The company posted revenues of $8.4 billion for the quarter ending February 28, 2026, up from $7.8 billion in the same period last year. Despite higher revenues, CHS faced increased expenses, particularly in its energy segment, which recorded a pretax loss of $133.6 million. This loss was driven by significantly higher costs for renewable energy credits and unrealized hedging losses, partially offset by improved crack spreads and operational execution.

The grains segment also posted a pretax loss of $17.9 million, down $9.5 million from the previous year. This decline was attributed to weaker soy and canola crush margins, though increased corn export volumes and stronger retail corn margins provided some relief.

In agronomy, the segment experienced a pretax loss of $11.5 million, nearly unchanged from the prior year.
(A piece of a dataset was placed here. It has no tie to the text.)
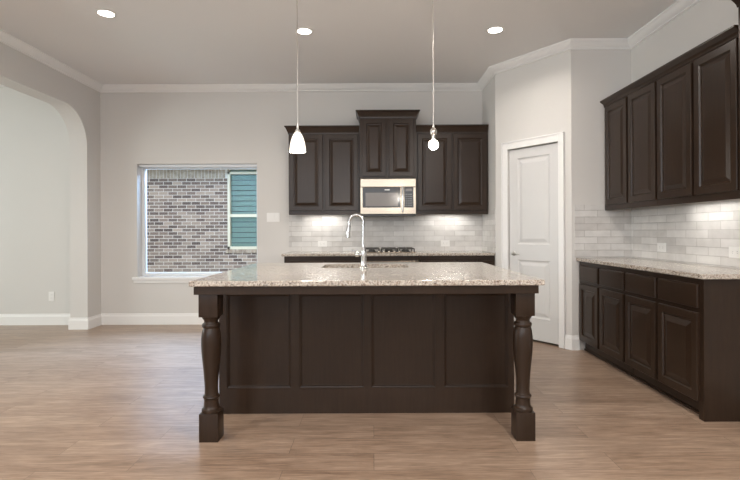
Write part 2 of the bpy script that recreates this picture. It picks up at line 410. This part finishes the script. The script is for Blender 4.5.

Lower sales volumes in crop nutrients and protection products weighed on results, but strong performance from the CF Nitrogen joint venture, driven by higher urea and UAN prices, helped offset some losses.

The corporate and services segment saw a pretax loss of $1.9 million, a $16.4 million decrease from last year, mainly due to lower earnings from joint ventures including Ardent Mills and Ventura Foods.

Jay Debertin, CHS president and CEO, emphasized the company’s focus on cost discipline and operational excellence amid challenging market conditions. “We will remain focused on supplying our owners with the inputs they need during planting season while executing our fiscal 2026 priorities,” he said.

CHS has realigned its financial segments this year to better reflect its end-to-end product-line operating model.